Why do the terms get swapped in vector differentiation when calculating the gradient for a Lagrangian?

Question

The context of this question is that I'm taking a convex optimization class and was studying about Lagrangians. I was looking at an example problem when I experienced some difficulty understanding something.

The optimization problem in question is a simple least-squares solution of linear equations:

$\text{minimize}\quad \ x^Tx$

$\text{subject to}\quad Ax = b$

The Lagrangian of this problem is

$$L(x, \nu) = x^Tx + \nu^T(Ax - b)$$

When we're finding the dual function $g(\nu)$, we use the gradient of the Lagrangian:

$$\nabla_xL(x, \nu) = 2x + A^T\nu=0$$

We can obtain the solution $x = -\frac{1}{2}A^Tv$ from this.

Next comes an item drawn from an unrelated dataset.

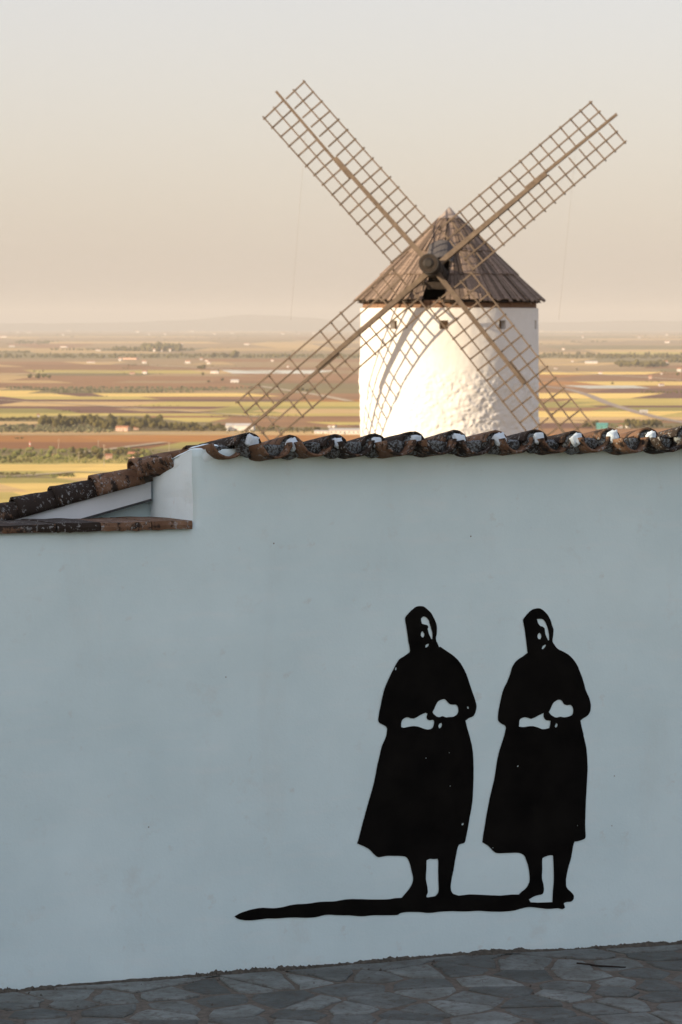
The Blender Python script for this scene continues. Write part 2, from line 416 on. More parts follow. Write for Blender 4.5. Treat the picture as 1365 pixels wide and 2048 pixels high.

Plugging this into the dual function I get:

$$ \begin{align} g(\nu)& = L(-\frac{1}{2}A^T\nu,\ \nu)\\ & = (-\frac{1}{2}A^T\nu)^T(-\frac{1}{2}A^T\nu) + \nu^T(A(-\frac{1}{2}A^T\nu) - b) \\ & = \frac{1}{4}\nu^TAA^T\nu - \frac{1}{2}\nu^TAA^T\nu - \nu^Tb \\ & = -\frac{1}{4}\nu^TAA^T\nu - \nu^Tb\end{align}$$

However, the dual function that's in the textbook is:

$$g(\nu) = -\frac{1}{4}\nu^TAA^T\nu - b^T\nu$$

I have two questions regarding this derivation:

1. When we find the gradient of the Lagrangian, I initially thought the second term would be $\nu^TA$ because we find the derivative of $\nu^TAx$. This probably stems from my lack of understanding of vector differentiation but why is it $A\nu^T$?
2. This is similar to question 1, but in the derivation of the dual function I got $\nu^Tb$ but apparently the correct term is $b^T\nu$. When we unfold the parentheses, do vector placements usually change?

Answer 1

The second is easily disposed of: $\nu^Tb$ is a scalar—the dot product of $\nu$ and $b$—therefore $$\nu^Tb=(\nu^Tb)^T=b^T\nu.$$ It doesn’t matter which one comes first.

As for $\nu^TAx$, its differential is indeed $\nu^TA$, but since you’re working with column vectors, $\nu^TA$ has the wrong shape: the gradient of a scalar-valued function is also a column vector. Expanding by coordinates, we have $\nu^TAx = \sum_{i,j} a_{ij} \nu_i x_j$ so that $\partial_j(\nu^TAx) = \sum_i a_{ij}\nu_i$, that is, the $j$th element of the column vector $\nabla(\nu^TAx)$ is the dot product of $\nu$ with the $j$th column of $A$, from which $\nabla(\nu^TAx) = A^T\nu$.

Answer 2

$\newcommand{\grad}{\nabla_x}$ 1) Remember, $\grad c^T x= c$, if $c$ is a constant (column) vector. An equivalent way to write this is that if $r$ is a row vector (and $x$ column vector), then $\grad rx = r\color{blue}{^T}$, i.e. we must remember to transpose the thing multiplying $x$ (put $r = c^T$ from above to see this, so $c = r^T$).

In your case, the row vector $r$ is $\nu^T A$, so $$\grad \left(\nu^T A x\right)=r^T = A^T \nu.$$

2) Recall that $\color{blue}{v^T w = w^T v}$ for all $v,w \in \Bbb{R}^n$ (since both equal $\sum\limits_{i=1}^{n} v_i w_i$). Hence $\nu^T b$ and $b^T \nu$ are both correct.